EXERCISE
Print every line of the listing exactly, please.

---------- GIVEN ENTRIES ----------

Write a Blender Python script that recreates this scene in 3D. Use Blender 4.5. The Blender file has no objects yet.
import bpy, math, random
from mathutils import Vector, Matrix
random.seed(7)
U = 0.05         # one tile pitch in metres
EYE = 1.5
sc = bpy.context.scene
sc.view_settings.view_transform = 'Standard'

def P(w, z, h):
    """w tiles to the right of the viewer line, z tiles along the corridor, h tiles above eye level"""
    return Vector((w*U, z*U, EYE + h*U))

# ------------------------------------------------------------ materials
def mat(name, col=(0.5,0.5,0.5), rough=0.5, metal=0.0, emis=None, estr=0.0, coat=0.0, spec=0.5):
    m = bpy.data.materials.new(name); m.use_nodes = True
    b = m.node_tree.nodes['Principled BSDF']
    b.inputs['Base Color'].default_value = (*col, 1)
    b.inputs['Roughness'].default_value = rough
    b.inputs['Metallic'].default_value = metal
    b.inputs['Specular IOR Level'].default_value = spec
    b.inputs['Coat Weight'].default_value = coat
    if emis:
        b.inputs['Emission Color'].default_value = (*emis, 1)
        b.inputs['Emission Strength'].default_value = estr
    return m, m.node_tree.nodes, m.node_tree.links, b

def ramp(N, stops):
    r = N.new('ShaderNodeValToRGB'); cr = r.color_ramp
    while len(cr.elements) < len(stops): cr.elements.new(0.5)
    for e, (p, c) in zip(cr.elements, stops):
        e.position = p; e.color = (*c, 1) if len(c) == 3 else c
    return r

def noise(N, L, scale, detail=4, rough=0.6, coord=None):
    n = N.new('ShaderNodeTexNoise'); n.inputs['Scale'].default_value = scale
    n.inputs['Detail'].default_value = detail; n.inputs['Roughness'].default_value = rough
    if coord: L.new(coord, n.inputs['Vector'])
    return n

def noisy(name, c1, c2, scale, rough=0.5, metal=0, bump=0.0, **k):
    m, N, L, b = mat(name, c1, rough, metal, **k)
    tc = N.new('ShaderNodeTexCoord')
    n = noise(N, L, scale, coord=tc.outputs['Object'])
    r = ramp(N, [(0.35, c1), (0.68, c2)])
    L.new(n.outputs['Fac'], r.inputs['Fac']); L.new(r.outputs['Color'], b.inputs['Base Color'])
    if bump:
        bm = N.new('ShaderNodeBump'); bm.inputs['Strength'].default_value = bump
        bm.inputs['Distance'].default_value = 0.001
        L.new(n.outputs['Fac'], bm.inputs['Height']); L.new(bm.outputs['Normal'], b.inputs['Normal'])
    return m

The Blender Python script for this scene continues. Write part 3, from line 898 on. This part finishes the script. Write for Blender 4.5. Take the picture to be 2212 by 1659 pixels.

----------

THE ANSWER
Write a Blender Python script that recreates this scene in 3D. Use Blender 4.5. The Blender file has no objects yet.
import bpy, math, random
from mathutils import Vector, Matrix
random.seed(7)
U = 0.05         # one tile pitch in metres
EYE = 1.5
sc = bpy.context.scene
sc.view_settings.view_transform = 'Standard'

def P(w, z, h):
    """w tiles to the right of the viewer line, z tiles along the corridor, h tiles above eye level"""
    return Vector((w*U, z*U, EYE + h*U))

# ------------------------------------------------------------ materials
def mat(name, col=(0.5,0.5,0.5), rough=0.5, metal=0.0, emis=None, estr=0.0, coat=0.0, spec=0.5):
    m = bpy.data.materials.new(name); m.use_nodes = True
    b = m.node_tree.nodes['Principled BSDF']
    b.inputs['Base Color'].default_value = (*col, 1)
    b.inputs['Roughness'].default_value = rough
    b.inputs['Metallic'].default_value = metal
    b.inputs['Specular IOR Level'].default_value = spec
    b.inputs['Coat Weight'].default_value = coat
    if emis:
        b.inputs['Emission Color'].default_value = (*emis, 1)
        b.inputs['Emission Strength'].default_value = estr
    return m, m.node_tree.nodes, m.node_tree.links, b

def ramp(N, stops):
    r = N.new('ShaderNodeValToRGB'); cr = r.color_ramp
    while len(cr.elements) < len(stops): cr.elements.new(0.5)
    for e, (p, c) in zip(cr.elements, stops):
        e.position = p; e.color = (*c, 1) if len(c) == 3 else c
    return r

def noise(N, L, scale, detail=4, rough=0.6, coord=None):
    n = N.new('ShaderNodeTexNoise'); n.inputs['Scale'].default_value = scale
    n.inputs['Detail'].default_value = detail; n.inputs['Roughness'].default_value = rough
    if coord: L.new(coord, n.inputs['Vector'])
    return n

def noisy(name, c1, c2, scale, rough=0.5, metal=0, bump=0.0, **k):
    m, N, L, b = mat(name, c1, rough, metal, **k)
    tc = N.new('ShaderNodeTexCoord')
    n = noise(N, L, scale, coord=tc.outputs['Object'])
    r = ramp(N, [(0.35, c1), (0.68, c2)])
    L.new(n.outputs['Fac'], r.inputs['Fac']); L.new(r.outputs['Color'], b.inputs['Base Color'])
    if bump:
        bm = N.new('ShaderNodeBump'); bm.inputs['Strength'].default_value = bump
        bm.inputs['Distance'].default_value = 0.001
        L.new(n.outputs['Fac'], bm.inputs['Height']); L.new(bm.outputs['Normal'], b.inputs['Normal'])
    return m

The Blender Python script for this scene continues. Write part 3, from line 898 on. This part finishes the script. Write for Blender 4.5. Take the picture to be 2212 by 1659 pixels.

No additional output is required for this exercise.